In a February 11 post on The Weekly Standard blog the Campaign Standard, books and arts editor Joseph Bottum wrote that recent comments by Democratic presidential candidate Sen. Hillary Rodham Clinton (NY) recalled Lady Macbeth, a character from William Shakespeare's The Tragedy of Macbeth. In the play, Lady Macbeth orchestrates the murder of the King of Scotland so that her husband can become king.
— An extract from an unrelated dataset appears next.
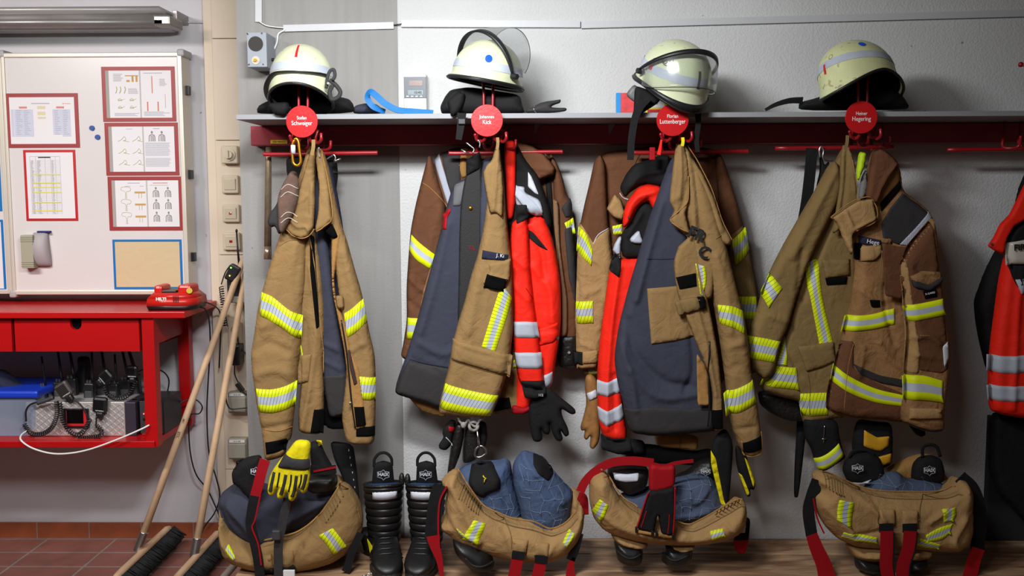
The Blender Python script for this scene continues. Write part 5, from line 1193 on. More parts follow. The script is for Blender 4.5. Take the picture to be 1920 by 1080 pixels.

After the murder, she is overwrought with guilt and eventually kills herself.
Following is the full text of Bottum's February 11 post, titled “Lady Clinton”:
In Sunday's 60 Minutes interview with the inestimable Katie Couric, Hillary Clinton explained one of the keys to staying healthy on the campaign trail: “Wash your hands all the time.” It's probably not bad advice, but still, you'd think the echos [sic] would have stopped her saying it: Out, damned spot! out, I say! ... What, will these hands ne'er be clean? ... Here's the smell of the blood still; all the perfumes of Arabia will not sweeten this little hand. Oh, oh, oh!
In a 60 Minutes interview broadcast February 10 by CBS, Clinton said, “My two secrets to staying healthy: wash your hands all the time. And, if you can't, use Purell or one of the sanitizers.” Clinton continued, “And the other is hot peppers. I eat a lot of hot peppers. I for some reason started doing that in 1992, and I swear by it.”
Media figures have also made comparisons of Clinton to other fictional characters, including Nurse Mildred Ratched and Madame Defarge.